──────── GIVEN ENTRIES ────────

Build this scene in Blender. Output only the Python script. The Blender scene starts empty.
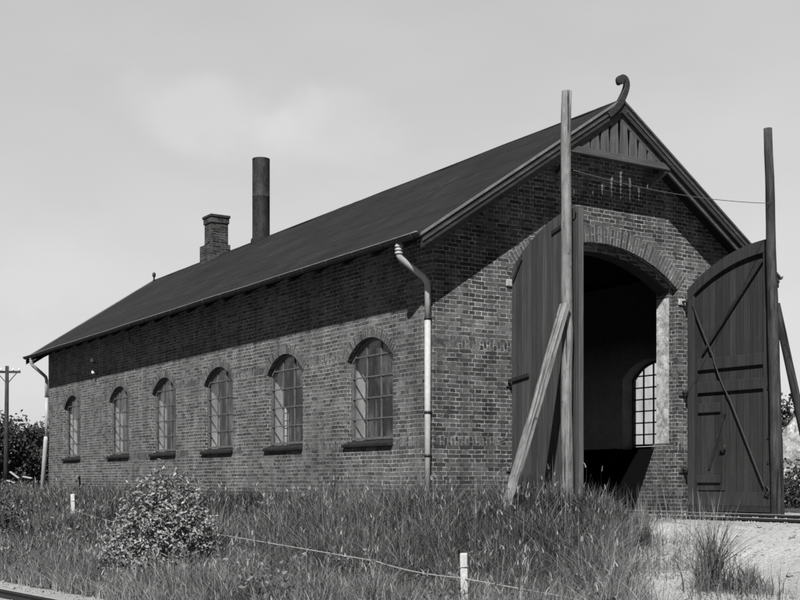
import bpy, math, random
import numpy as np
from mathutils import Vector, Matrix, noise as mnoise

S = bpy.context.scene
COL = S.collection
rng = np.random.default_rng(7)
random.seed(7)
R = math.radians

# ------------------------------------------------------------------ camera
cam_d = bpy.data.cameras.new('camera')
cam_d.sensor_width = 36.0
cam_d.lens = 36.0 * 1199.0 / 800.0
cam_d.shift_y = 181.0 / 800.0
cam_d.clip_start = 0.2
cam_d.clip_end = 3000
cam = bpy.data.objects.new('camera', cam_d)
COL.objects.link(cam)
CAM = Vector((-10.10, -14.91, 0.52))
YAW = R(-32.54)
cam.location = CAM
cam.rotation_euler = (R(90), 0, YAW)
S.camera = cam

# ------------------------------------------------------------------ sky and sun
SUN_TO = Vector((1.02, 1.0, -1.448)).normalized()       # the way the light travels
SUN_EL = math.asin(-SUN_TO.z)
SUN_AZ = math.atan2(-SUN_TO.x, -SUN_TO.y)               # compass angle of the sun, from +Y towards +X
SKY_LOW, SKY_HIGH, SKY_SUNWARD = 3.0, 0.25, 0.2
world = bpy.data.worlds.new('World')
S.world = world
world.use_nodes = True
wn, wl = world.node_tree.nodes, world.node_tree.links
wn.clear()
w_out = wn.new('ShaderNodeOutputWorld')
w_bg = wn.new('ShaderNodeBackground')
w_sky = wn.new('ShaderNodeTexSky')
w_sky.sky_type = 'NISHITA'
w_sky.sun_disc = False
w_sky.sun_elevation = SUN_EL
w_sky.sun_rotation = SUN_AZ
w_sky.air_density = 1.0
w_sky.dust_density = 2.2
w_sky.ozone_density = 1.0
w_bw = wn.new('ShaderNodeRGBToBW')
w_tc = wn.new('ShaderNodeTexCoord')
w_map = wn.new('ShaderNodeMapping')
w_map.inputs['Scale'].default_value = (2.6, 2.6, 6.5)
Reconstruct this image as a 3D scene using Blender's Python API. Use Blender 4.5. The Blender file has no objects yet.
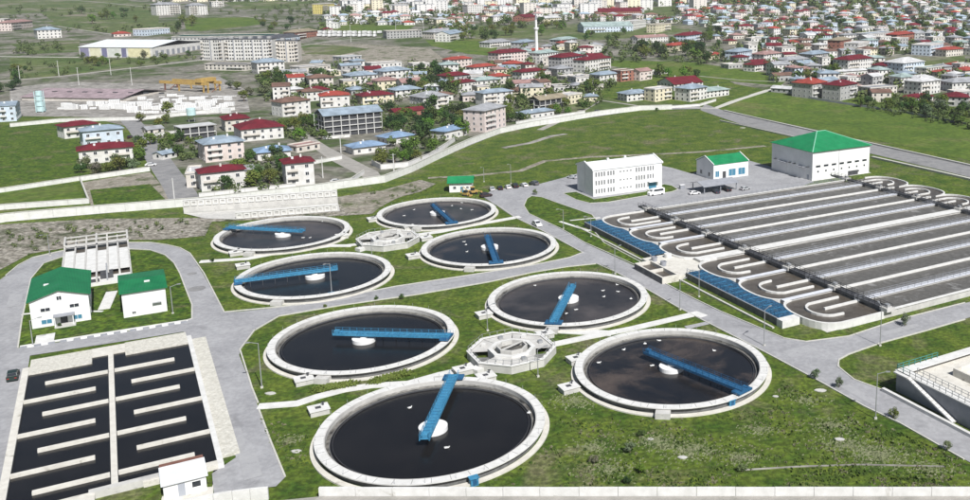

────────

### WHAT IS NEEDED
Exclude the images and reproduce the remaining data exactly.

### FULL SOLUTION
Build this scene in Blender. Output only the Python script. The Blender scene starts empty.
import bpy, math, random
import numpy as np
from mathutils import Vector, Matrix, noise as mnoise

S = bpy.context.scene
COL = S.collection
rng = np.random.default_rng(7)
random.seed(7)
R = math.radians

# ------------------------------------------------------------------ camera
cam_d = bpy.data.cameras.new('camera')
cam_d.sensor_width = 36.0
cam_d.lens = 36.0 * 1199.0 / 800.0
cam_d.shift_y = 181.0 / 800.0
cam_d.clip_start = 0.2
cam_d.clip_end = 3000
cam = bpy.data.objects.new('camera', cam_d)
COL.objects.link(cam)
CAM = Vector((-10.10, -14.91, 0.52))
YAW = R(-32.54)
cam.location = CAM
cam.rotation_euler = (R(90), 0, YAW)
S.camera = cam

# ------------------------------------------------------------------ sky and sun
SUN_TO = Vector((1.02, 1.0, -1.448)).normalized()       # the way the light travels
SUN_EL = math.asin(-SUN_TO.z)
SUN_AZ = math.atan2(-SUN_TO.x, -SUN_TO.y)               # compass angle of the sun, from +Y towards +X
SKY_LOW, SKY_HIGH, SKY_SUNWARD = 3.0, 0.25, 0.2
world = bpy.data.worlds.new('World')
S.world = world
world.use_nodes = True
wn, wl = world.node_tree.nodes, world.node_tree.links
wn.clear()
w_out = wn.new('ShaderNodeOutputWorld')
w_bg = wn.new('ShaderNodeBackground')
w_sky = wn.new('ShaderNodeTexSky')
w_sky.sky_type = 'NISHITA'
w_sky.sun_disc = False
w_sky.sun_elevation = SUN_EL
w_sky.sun_rotation = SUN_AZ
w_sky.air_density = 1.0
w_sky.dust_density = 2.2
w_sky.ozone_density = 1.0
w_bw = wn.new('ShaderNodeRGBToBW')
w_tc = wn.new('ShaderNodeTexCoord')
w_map = wn.new('ShaderNodeMapping')
w_map.inputs['Scale'].default_value = (2.6, 2.6, 6.5)
Reconstruct this image as a 3D scene using Blender's Python API. Use Blender 4.5. The Blender file has no objects yet.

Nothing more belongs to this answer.